Trump’s recent “deal” to keep some Carrier air conditioner jobs in Indiana was at the price of costly State incentives which ultimately will have to be paid for by the taxpayer, so that was no more than “showboating” since Republicans, especially in places like Indiana, don’t like higher taxes, and giving financial incentives to companies like Carrier to remain here calls for precisely that.     We cannot do that for every plant we want to keep in this country without a humungous tax burden falling on someone.  

Trump has a tough row to hoe, and when farmers do that out in their fields in places like Wisconsin, Michigan, Pennsylvania and Indiana, they usually get their hands dirty.   I don’t think President-elect Trump has ever gotten his hands dirty, before.  Now he will have an opportunity.

But let’s visit for a bit in Luzerne County, Pennsylvania,



a fine example of what happened to swing all of these traditionally Democratic voters into the Trump camp. Newsweek Magazine just published a really wonderful article on how that happened. Read it now by clicking here.   

See what those "white, working class males" and some other good people living there really look like, and what their concerns really are.

Every Democratic politician and “strategist” should read it too.  They must do something to appeal to these voters.  They cannot just sit and wait for Donald Trump to self-destruct.  If they do, that might be a long wait.
JL


                            



A Book To Read


I just finished reading Jay Winik’s 2015 best-seller, “1944” in which he follows Franklin Delano Roosevelt’s efforts to win the Second World War along with the Germans’ efforts to exterminate the entire remaining Jewish population of Europe.  That year was a crucial one in that it saw the Allies’ invasion of Europe on D-day, leading to Germany’s surrender in 1945, and that it also saw Germany move Hungary’s hitherto safe Jewish population to Auschwitz to feed the 24 hour a day death factory operating there.

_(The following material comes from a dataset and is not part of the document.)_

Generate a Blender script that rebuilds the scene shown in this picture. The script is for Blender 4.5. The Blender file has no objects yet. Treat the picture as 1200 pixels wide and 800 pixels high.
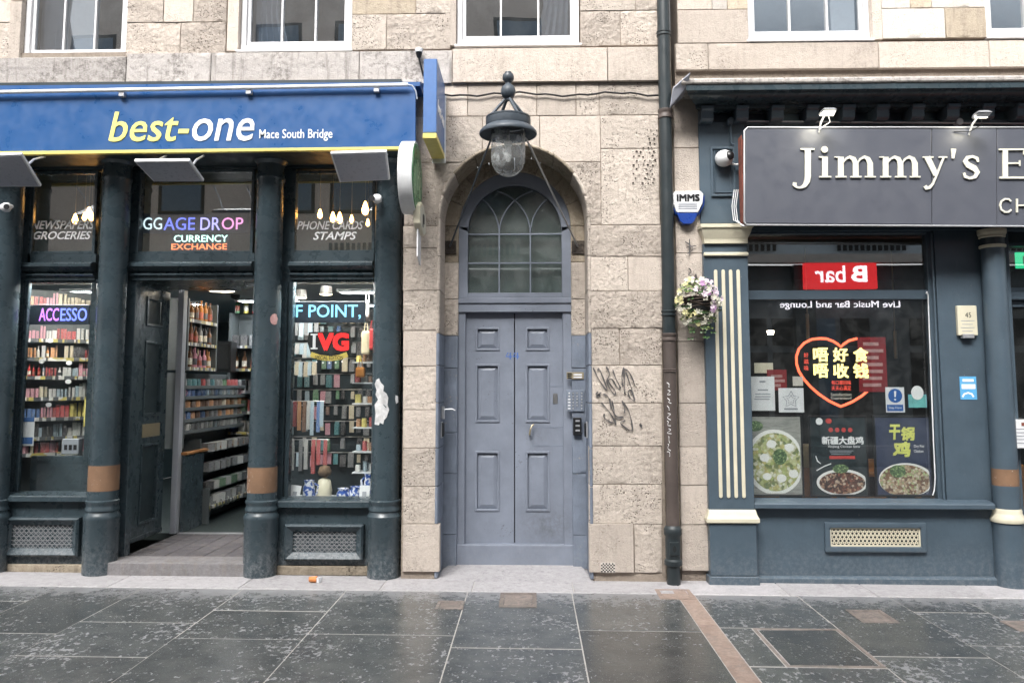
import bpy, bmesh, math, random
from mathutils import Vector, Matrix, Euler, noise
R = math.radians
rnd = random.Random(7)
S = bpy.context.scene
COL = S.collection

# ---------------------------------------------------------------- camera
CAM_H, CAM_D, FPX, YAW, PITCH, CY = 1.8, 7.5, 940.0, R(1.4), R(5.3), 361.8
cd = bpy.data.cameras.new('camera'); cam = bpy.data.objects.new('camera', cd); COL.objects.link(cam)
cam.location = (0, -CAM_D, CAM_H); cam.rotation_euler = (R(90) + PITCH, 0, YAW)
cd.sensor_width = 36; cd.lens = FPX / 1200 * 36; cd.shift_y = (CY - 400) / 1200; cd.clip_end = 300; cd.clip_start = .05
S.camera = cam
_RM = Euler((R(90) + PITCH, 0, YAW)).to_matrix()
# ---------------------------------------------------------------- sky, sun, exposure
SUN_EL, SUN_AZ = R(47), R(196)          # high, over the roofs across the street
w = bpy.data.worlds.new('World'); S.world = w; w.use_nodes = True
nt = w.node_tree; bg = nt.nodes['Background']
sk = nt.nodes.new('ShaderNodeTexSky'); sk.sky_type = 'NISHITA'; sk.sun_disc = False
sk.sun_elevation = SUN_EL; sk.sun_rotation = SUN_AZ; sk.air_density = 1.0; sk.dust_density = 6; sk.ozone_density = 1.0
hs = nt.nodes.new('ShaderNodeHueSaturation'); hs.inputs['Saturation'].default_value = .16
nt.links.new(sk.outputs[0], hs.inputs['Color']); nt.links.new(hs.outputs[0], bg.inputs[0]); bg.inputs[1].default_value = .15
sl = bpy.data.lights.new('sun', 'SUN'); so = bpy.data.objects.new('sun', sl); COL.objects.link(so)
sl.energy = 1.35; sl.angle = R(28); sl.color = (1, .97, .93)
_sd = Vector((math.sin(SUN_AZ) * math.cos(SUN_EL), math.cos(SUN_AZ) * math.cos(SUN_EL), math.sin(SUN_EL)))
so.rotation_euler = _sd.to_track_quat('Z', 'Y').to_euler(); so.location = (0, -20, 30)
S.view_settings.view_transform = 'Standard'; S.view_settings.look = 'None'; S.view_settings.gamma = 1
S.view_settings.exposure = 1.42
S.cycles.max_bounces = 8; S.cycles.transparent_max_bounces = 16; S.cycles.caustics_reflective = False; S.cycles.caustics_refractive = False

# ---------------------------------------------------------------- helpers
def U(px, py, Y=0.0):
    """the point of the plane y = Y that is seen at photo position (px, py)"""
    v = _RM @ Vector(((px - 600) / FPX, -(py - CY) / FPX, -1))
    t = (Y + CAM_D) / v.y
    return (v.x * t, CAM_H + v.z * t)
def ux(px, Y=0.0, py=400): return U(px, py, Y)[0]
def uz(py, Y=0.0, px=600): return U(px, py, Y)[1]
def gz(x): return -.006 * x + .012                      # the street falls gently to the right

class MB:
    def __init__(s): s.v = []; s.f = []
    def add(s, vs, fs):
        b = len(s.v); s.v += [tuple(v) for v in vs]; s.f += [tuple(i + b for i in f) for f in fs]; return s
    def box(s, x0, x1, y0, y1, z0, z1):
        if x0 > x1: x0, x1 = x1, x0
        if y0 > y1: y0, y1 = y1, y0
        if z0 > z1: z0, z1 = z1, z0
        return s.add([(x0,y0,z0),(x1,y0,z0),(x1,y1,z0),(x0,y1,z0),(x0,y0,z1),(x1,y0,z1),(x1,y1,z1),(x0,y1,z1)],
                     [(0,1,5,4),(1,2,6,5),(2,3,7,6),(3,0,4,7),(4,5,6,7),(3,2,1,0)])
    def prism(s, poly, y0, y1):                            # poly in (x, z), extruded along y
        a = sum(poly[i][0]*poly[(i+1) % len(poly)][1] - poly[(i+1) % len(poly)][0]*poly[i][1] for i in range(len(poly)))
        if a < 0: poly = poly[::-1]
        n = len(poly); vs = [(x, y0, z) for x, z in poly] + [(x, y1, z) for x, z in poly]
        return s.add(vs, [tuple(range(n)), tuple(range(2*n-1, n-1, -1))] + [(i, i+n, (i+1) % n + n, (i+1) % n) for i in range(n)])
    def pq(s, pts, Y, Yb):                                 # prism from photo corners
        return s.prism([U(a, b, Y) for a, b in pts], Y, Yb)
    def prx(s, a, b, c, d, Y, Yb):                         # upright rectangle from photo edges
        ym = (b + d) / 2; xm = (a + c) / 2
        return s.box(U(a, ym, Y)[0], U(c, ym, Y)[0], Y, Yb, U(xm, d, Y)[1], U(xm, b, Y)[1])
    def xprism(s, poly, x0, x1):                           # poly in (y, z), extruded along x
        n = len(poly); vs = [(x0, y, z) for y, z in poly] + [(x1, y, z) for y, z in poly]
        return s.add(vs, [tuple(range(n)), tuple(range(2*n-1, n-1, -1))] + [(i, i+n, (i+1) % n + n, (i+1) % n) for i in range(n)])
    def lathe(s, prof, cx, cy, cz=0, seg=28, a0=0, a1=2*math.pi, cap=True):   # prof [(r, z)]
        full = abs(a1 - a0 - 2*math.pi) < 1e-6; m = seg if full else seg + 1
        vs = [(cx + r*math.cos(a0+(a1-a0)*i/seg), cy + r*math.sin(a0+(a1-a0)*i/seg), cz + z) for r, z in prof for i in range(m)]
        fs = []
        for j in range(len(prof)-1):
            for i in range(seg if not full else m):
                k = (i+1) % m if full else i+1
                fs.append((j*m+i, j*m+k, (j+1)*m+k, (j+1)*m+i))
        if cap and full:
            if prof[0][0] > 1e-5: fs.append(tuple(range(m-1, -1, -1)))
            if prof[-1][0] > 1e-5: fs.append(tuple((len(prof)-1)*m+i for i in range(m)))
        return s.add(vs, fs)
    def tube(s, pts, r, seg=8, close=False):
        pts = [Vector(p) for p in pts]; n = len(pts); vs = []; up = None
        for i, p in enumerate(pts):
            if close: t = pts[(i+1) % n] - pts[i-1]
            else: t = pts[min(i+1, n-1)] - pts[max(i-1, 0)]
            t.normalize()
            if up is None: up = Vector((0,0,1)) if abs(t.z) < .9 else Vector((0,1,0))
            a = t.cross(up).normalized(); b = a.cross(t).normalized(); up = b
            rr = r[i] if isinstance(r, (list, tuple)) else r
            vs += [p + (a*math.cos(2*math.pi*k/seg) + b*math.sin(2*math.pi*k/seg))*rr for k in range(seg)]
        fs = [(i*seg+k, ((i+1) % n)*seg+k, ((i+1) % n)*seg+(k+1) % seg, i*seg+(k+1) % seg) for i in range(n if close else n-1) for k in range(seg)]
        if not close: fs += [tuple(range(seg)), tuple((n-1)*seg+k for k in range(seg-1, -1, -1))]
        return s.add(vs, fs)
    def frame(s, x0, x1, z0, z1, w, y0, y1, wb=None, wt=None):   # four mitred pieces round an opening (outer size given)
        wb = w if wb is None else wb; wt = w if wt is None else wt
        if x0 > x1: x0, x1 = x1, x0
        if z0 > z1: z0, z1 = z1, z0
        o = [(x0,z0),(x1,z0),(x1,z1),(x0,z1)]; i = [(x0+w,z0+wb),(x1-w,z0+wb),(x1-w,z1-wt),(x0+w,z1-wt)]
        vs = [(x,y0,z) for x,z in o] + [(x,y0,z) for x,z in i] + [(x,y1,z) for x,z in o] + [(x,y1,z) for x,z in i]
        fs = []
        for a in range(4):
            b = (a+1) % 4
            fs += [(a,b,4+b,4+a), (8+b,8+a,12+a,12+b), (4+a,4+b,12+b,12+a), (b,a,8+a,8+b)]
        return s.add(vs, fs)
    def stroke(s, pts, Y, t, k=1.0):                        # pts [(px, py, w_px)] on plane Y, thickness t
        L = []
        for i, (x, y, wd) in enumerate(pts):
            x0, y0, _ = pts[max(i-1, 0)]; x1, y1, _ = pts[min(i+1, len(pts)-1)]
            dx, dy = x1-x0, y1-y0; l = math.hypot(dx, dy) or 1; nx, ny = -dy/l*wd*k/2, dx/l*wd*k/2
            L.append((U(x+nx, y+ny, Y), U(x-nx, y-ny, Y)))
        vs = []; fs = []
        for a, b in L: vs += [(a[0],Y,a[1]), (b[0],Y,b[1]), (a[0],Y+t,a[1]), (b[0],Y+t,b[1])]
        for i in range(len(L)-1):
            p, q = 4*i, 4*i+4
            fs += [(p,q,q+1,p+1), (p+2,p+3,q+3,q+2), (p,p+2,q+2,q), (p+1,q+1,q+3,p+3)]
        fs += [(0,1,3,2), (len(vs)-4, len(vs)-2, len(vs)-1, len(vs)-3)]
        return s.add(vs, fs)
    def disc(s, cx, cz, rx, rz, y0, y1, seg=28):
        return s.prism([(cx+rx*math.cos(2*math.pi*i/seg), cz+rz*math.sin(2*math.pi*i/seg)) for i in range(seg)], y0, y1)
    def mesh(s, name, origin=(0,0,0), bevel=0, smooth=0, bseg=1):
        me = bpy.data.meshes.new(name)
        me.from_pydata([(x-origin[0], y-origin[1], z-origin[2]) for x, y, z in s.v], [], s.f); me.update()
        bm = bmesh.new(); bm.from_mesh(me)
        bmesh.ops.recalc_face_normals(bm, faces=bm.faces)
        if bevel:
            ed = [e for e in bm.edges if len(e.link_faces) == 2 and e.calc_face_angle(0) > R(35)]
            bmesh.ops.bevel(bm, geom=ed, offset=bevel, segments=bseg, affect='EDGES', profile=.6, clamp_overlap=True)
        bm.to_mesh(me); bm.free()
        if smooth:
            for p in me.polygons: p.use_smooth = True
            me.set_sharp_from_angle(angle=R(smooth))
        return me
    def center(s, base=False):
        xs, ys, zs = zip(*s.v)
        return ((min(xs)+max(xs))/2, (min(ys)+max(ys))/2, min(zs) if base else (min(zs)+max(zs))/2)
    def build(s, name, m, parent=None, bevel=0, smooth=0, bseg=1, base=False):
        c = s.center(base or parent is None); me = s.mesh(name, c, bevel, smooth, bseg)
        return put(name, me, m, c, parent)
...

From a historian’s standpoint, it is all there, from the late 1943 Teheran summit involving Churchill, Stalin and FDR to Hitler’s suicide and Germany’s surrender in 1945, and the ever-expanding German death factories which fueled the Holocaust during that period.

The book provides insight into the question of why, with knowledge of the German program to exterminate Europe’s Jews, nothing was really done by the United States and Great Britain to stop it, short of repeating that “winning the war” would be the best way of stopping it.

Roosevelt was far sicker in 1944 than was commonly known.  His attention span and ability to deal with problems was deteriorating on a daily basis.  Asked by many both in and out of government, men like Rabbi Steven Wise and Treasury Secretary Henry Morgenthau, to do something to stop the daily murder of thousands of Jews by the Germans, he left the problem to those serving under him, conserving his strength to deal with prosecuting the war. 

And those serving under him included Breckinridge Long, who headed the State Department’s Immigrant Visa Section.  Long was clearly an anti-Semite.  The State Department was home to many well-heeled, well-connected white Anglo Saxon Protestants. Few had Jewish friends and some even believed that the United States was basically a Protestant country, only allowing Catholics and Jews here under sufferance. Long did everything he could administratively to delay and obstruct the admission of Jews fleeing Europe to the United States.  Despite repeated urging from Eleanor Roosevelt, FDR’s involvement in managing the war and his deteriorating health prevented him from providing more than lip service to solving the problem of admitting refugees to this country.  In retrospect, Breckinridge Long should have been on trial in Nuremberg along with the Nazi war criminals with whom he was philosophically allied, although he did not realize it at the time.  He was personally responsible for millions of deaths.  If there is a “hell,” he now resides there.

 
Auschwitz


John J. McCloy was an Assistant Secretary of War during the 1940’s.  Among his accomplishments was the extended internment of Americans of Japanese heritage long after it was no longer needed.  He also was the spokesman for the attitude in the War Department that bombing Auschwitz and the rail links leading to it, which carried thousands of Jews each day to its gas chambers and crematoriums, was not possible, and that doing so would detract from America’s overall effort to win the war.  His approach, like that of Breckinridge Long, was one of delay and obstruction, even when the evidence of what the Germans were doing was irrefutable.  (The same kind of stonewalling, this time by the British War Office the book points out, was encountered by Winston Churchill who was convinced that Auschwitz’ rail links should be bombed.)

Of course, the question of whether Long and McCloy were more than latent anti-Semites is not answered in the book, but I wonder what would have happened if all of those applying for refugee status, and all of those being fed into the gas chambers and furnaces were white Anglo-Saxon Protestants. 

The real tragedy is that Franklin Delano Roosevelt’s deteriorating health and pre-occupation with the war kept him at arm’s length from these two decision makers.  I suspect that he knew, especially after a 1944 meeting with King Ibn Saud, when he unsuccessfully broached the question of getting some Jews out of Germany and sending them to Palestine, that he just did not have the strength remaining to take on that problem first hand at the same time as he was winding down the war.  Roosevelt died in April of 1945, less than a month before the Germans surrendered unconditionally.